_TO BE DONE_
Reproduce nothing but the lines from the start of the material through the line that includes "R = math.radians", both ends included, and omit every picture.
----
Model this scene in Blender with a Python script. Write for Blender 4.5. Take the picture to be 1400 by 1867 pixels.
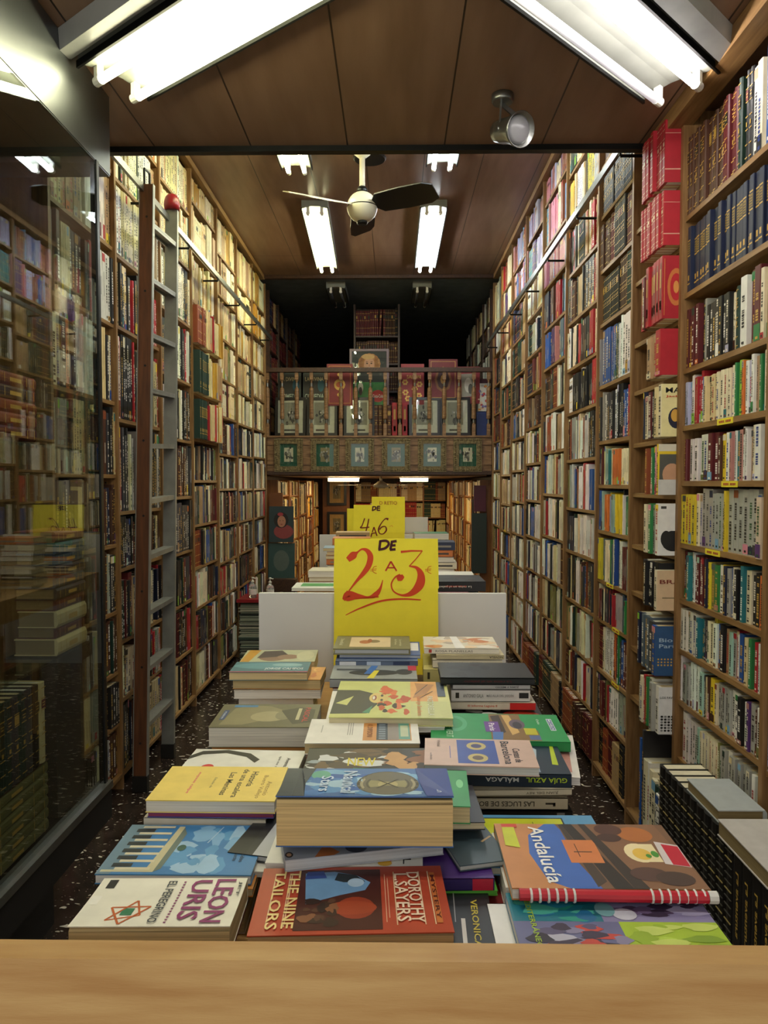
import bpy, math, random
from mathutils import Matrix, Vector
for o in list(bpy.data.objects): bpy.data.objects.remove(o)
SC = bpy.context.scene
COL = SC.collection
R = math.radians

# ------------------------------------------------------------------ camera
H = 1.53
cd = bpy.data.cameras.new('camera'); cam = bpy.data.objects.new('camera', cd); COL.objects.link(cam)
cd.sensor_fit = 'HORIZONTAL'; cd.sensor_width = 36.0; cd.lens = 36.0*1350/1400
cam.location = (0, 0, H)
cam.rotation_euler = (R(90-2.27), 0, R(0.764))
cd.clip_start = 0.02; cd.clip_end = 60
SC.camera = cam
# ------------------------------------------------------------------ world, exposure
w = bpy.data.worlds.new('night_street'); SC.world = w; w.use_nodes = True
w.node_tree.nodes['Background'].inputs[0].default_value = (1.0, .95, .86, 1)
w.node_tree.nodes['Background'].inputs[1].default_value = .50
SC.view_settings.view_transform = 'Standard'; SC.view_settings.look = 'None'
SC.view_settings.gamma = 1; SC.view_settings.use_curve_mapping = False
SC.view_settings.exposure = 1.22
TUBE_NEAR_L = 16; TUBE_NEAR_R = 21; TUBE_MID = 24; BACK_LAMP = 9
C_LEFT = (1.0, .95, .60); C_RIGHT = (1.0, .93, .90); C_MIDL = (.92, .88, .50); C_MIDR = (.90, .97, 1.0); C_BACK = (1.0, .74, .38)

# ------------------------------------------------------------------ dimensions
XR = 1.05; XL = -1.365            # faces of the right and left bookcases
ZC1 = 2.87; ZC2 = 3.665           # low ceiling by the entrance, high ceiling beyond
YB = 3.0                          # edge of the low ceiling
YM = 7.9                          # balcony front
# ------------------------------------------------------------------ colours
def lin(c):
    c = c/255.0
    return c/12.92 if c <= .04045 else ((c+.055)/1.055)**2.4
def hx(s, g=.5):
    s = s.lstrip('#')
    return (lin(int(s[0:2], 16)), lin(int(s[2:4], 16)), lin(int(s[4:6], 16)), g)
PAL = {'cream': 'E6DCBC', 'white': 'ECEAE2', 'grey': 'A8A79F', 'charcoal': '3A3A3C', 'black': '151517', 'navy': '18223F',
       'blue': '2453A0', 'sky blue': '77A9CC', 'teal': '1F7078', 'dark green': '17352B', 'green': '2F8146', 'lime green': '8DC63A',
       'olive': '74753D', 'yellow': 'E9CC2E', 'mustard': 'BA8B2E', 'orange': 'DC7430', 'red': 'AE1E2B', 'maroon': '5E1B20',
       'brown': '4C2C1C', 'tan': 'B0906A', 'pink': 'DB8CA0', 'purple': '55306E', 'lavender': 'AFAECB', 'mint': 'A6CBBC', 'ivory': 'D9C796',
       'dusky pink': 'B78079', 'rust': '8C4526', 'slate': '51606C'}
PC = {k: hx(v) for k, v in PAL.items()}
GOLD = hx('C9A24A', .6)

# ------------------------------------------------------------------ materials
def mat(name, col=(.5, .5, .5), rough=.5, metal=0, noise=0, nscale=8, stretch=(1, 1, 1), col2=None, emit=None, es=0, bump=0, bscale=60, spec=.5, coat=0):
    m = bpy.data.materials.new(name); m.use_nodes = True
    nt = m.node_tree; b = nt.nodes['Principled BSDF']
    b.inputs['Base Color'].default_value = (*col[:3], 1); b.inputs['Roughness'].default_value = rough
    b.inputs['Metallic'].default_value = metal; b.inputs['Specular IOR Level'].default_value = spec
    b.inputs['Coat Weight'].default_value = coat
    tc = nt.nodes.new('ShaderNodeTexCoord'); mp = nt.nodes.new('ShaderNodeMapping'); mp.inputs['Scale'].default_value = stretch
    nt.links.new(tc.outputs['Object'], mp.inputs[0])
    if noise or col2:
        n = nt.nodes.new('ShaderNodeTexNoise'); n.inputs['Scale'].default_value = nscale; n.inputs['Detail'].default_value = 5
        nt.links.new(mp.outputs[0], n.inputs['Vector'])
        r = nt.nodes.new('ShaderNodeValToRGB')
        r.color_ramp.elements[0].position = .32; r.color_ramp.elements[1].position = .68
        c2 = col2 if col2 else tuple(max(0, c*(1-noise)) for c in col[:3])
        r.color_ramp.elements[0].color = (*c2[:3], 1); r.color_ramp.elements[1].color = (*col[:3], 1)
        nt.links.new(n.outputs['Fac'], r.inputs[0]); nt.links.new(r.outputs[0], b.inputs['Base Color'])
    if bump:
        n2 = nt.nodes.new('ShaderNodeTexNoise'); n2.inputs['Scale'].default_value = bscale
        nt.links.new(mp.outputs[0], n2.inputs['Vector'])
        bp = nt.nodes.new('ShaderNodeBump'); bp.inputs['Strength'].default_value = bump; bp.inputs['Distance'].default_value = .004
        nt.links.new(n2.outputs['Fac'], bp.inputs['Height']); nt.links.new(bp.outputs[0], b.inputs['Normal'])
    if emit:
        b.inputs['Emission Color'].default_value = (*emit, 1); b.inputs['Emission Strength'].default_value = es
    return m
def paint_mat(name, rmin=.25, rmax=.75, grain=.12):
    m = bpy.data.materials.new(name); m.use_nodes = True
    nt = m.node_tree; b = nt.nodes['Principled BSDF']
    a = nt.nodes.new('ShaderNodeAttribute'); a.attribute_name = 'Col'
    n = nt.nodes.new('ShaderNodeTexNoise'); n.inputs['Scale'].default_value = 35; n.inputs['Detail'].default_value = 6
    g = nt.nodes.new('ShaderNodeNewGeometry'); nt.links.new(g.outputs['Position'], n.inputs['Vector'])
    mr = nt.nodes.new('ShaderNodeMapRange'); mr.inputs['From Min'].default_value = .3; mr.inputs['From Max'].default_value = .7
    mr.inputs['To Min'].default_value = 1-grain; mr.inputs['To Max'].default_value = 1
    nt.links.new(n.outputs['Fac'], mr.inputs['Value'])
    mx = nt.nodes.new('ShaderNodeVectorMath'); mx.operation = 'SCALE'
    nt.links.new(a.outputs['Color'], mx.inputs[0]); nt.links.new(mr.outputs[0], mx.inputs['Scale'])
    nt.links.new(mx.outputs[0], b.inputs['Base Color'])
    r2 = nt.nodes.new('ShaderNodeMapRange'); r2.inputs['To Min'].default_value = rmax; r2.inputs['To Max'].default_value = rmin
    nt.links.new(a.outputs['Alpha'], r2.inputs['Value']); nt.links.new(r2.outputs[0], b.inputs['Roughness'])
    return m
def page_mat():
    # a block of paper edges: fine lines parallel to the covers
    m = bpy.data.materials.new('page_edges'); m.use_nodes = True
    nt = m.node_tree; b = nt.nodes['Principled BSDF']; b.inputs['Roughness'].default_value = .85
    a = nt.nodes.new('ShaderNodeAttribute'); a.attribute_name = 'Col'
    tc = nt.nodes.new('ShaderNodeTexCoord'); mp = nt.nodes.new('ShaderNodeMapping'); mp.inputs['Scale'].default_value = (6, 6, 700)
    nt.links.new(tc.outputs['Object'], mp.inputs[0])
    n = nt.nodes.new('ShaderNodeTexNoise'); n.inputs['Scale'].default_value = 1; n.inputs['Detail'].default_value = 3
    nt.links.new(mp.outputs[0], n.inputs['Vector'])
    mr = nt.nodes.new('ShaderNodeMapRange'); mr.inputs['From Min'].default_value = .35; mr.inputs['From Max'].default_value = .6
    mr.inputs['To Min'].default_value = .72; mr.inputs['To Max'].default_value = 1
    nt.links.new(n.outputs['Fac'], mr.inputs['Value'])
    mx = nt.nodes.new('ShaderNodeVectorMath'); mx.operation = 'SCALE'
    nt.links.new(a.outputs['Color'], mx.inputs[0]); nt.links.new(mr.outputs[0], mx.inputs['Scale'])
    nt.links.new(mx.outputs[0], b.inputs['Base Color'])
    return m
PAINT = paint_mat('printed_paper'); PAGES = page_mat()
SIGNM = paint_mat('marker_on_card', .5, .9, .05)
WOOD = mat('oak_shelf', hx('9A7748'), .5, nscale=5, stretch=(14, 1.2, 14), col2=hx('76552D'), bump=.05)
WOODV = mat('oak_upright', hx('967246'), .5, nscale=5, stretch=(14, 14, 1.2), col2=hx('72502A'), bump=.05)
DARKWOOD = mat('dark_stained_wood', hx('4A2E1C'), .45, nscale=5, stretch=(14, 1.5, 14), col2=hx('2E1B10'))
MEZZWOOD = mat('walnut_panel', hx('96724E'), .45, nscale=6, stretch=(1.5, 10, 10), col2=hx('644528'))
PINE = mat('pale_table_wood', hx('BF9A60'), .45, nscale=4, stretch=(1.5, 10, 14), col2=hx('A87C42'), bump=.06)
KICK = mat('black_plinth', hx('15120F'), .6, noise=.3)
STEEL = mat('brushed_steel', hx('8E908C'), .32, metal=.9, noise=.15, nscale=20)
ALU = mat('grey_ladder_metal', hx('9A9C98'), .45, metal=.55, noise=.25, nscale=12)
DARKMETAL = mat('dark_metal', hx('2A2B2A'), .35, metal=.8, noise=.2)
FASCIA = mat('polished_fascia', hx('7A7E80'), .36, metal=.95, noise=.25, nscale=3)
WHITEMETAL = mat('white_enamel', hx('E6E4D8'), .35, noise=.06)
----
_SOLUTION_
Model this scene in Blender with a Python script. Write for Blender 4.5. Take the picture to be 1400 by 1867 pixels.
import bpy, math, random
from mathutils import Matrix, Vector
for o in list(bpy.data.objects): bpy.data.objects.remove(o)
SC = bpy.context.scene
COL = SC.collection
R = math.radians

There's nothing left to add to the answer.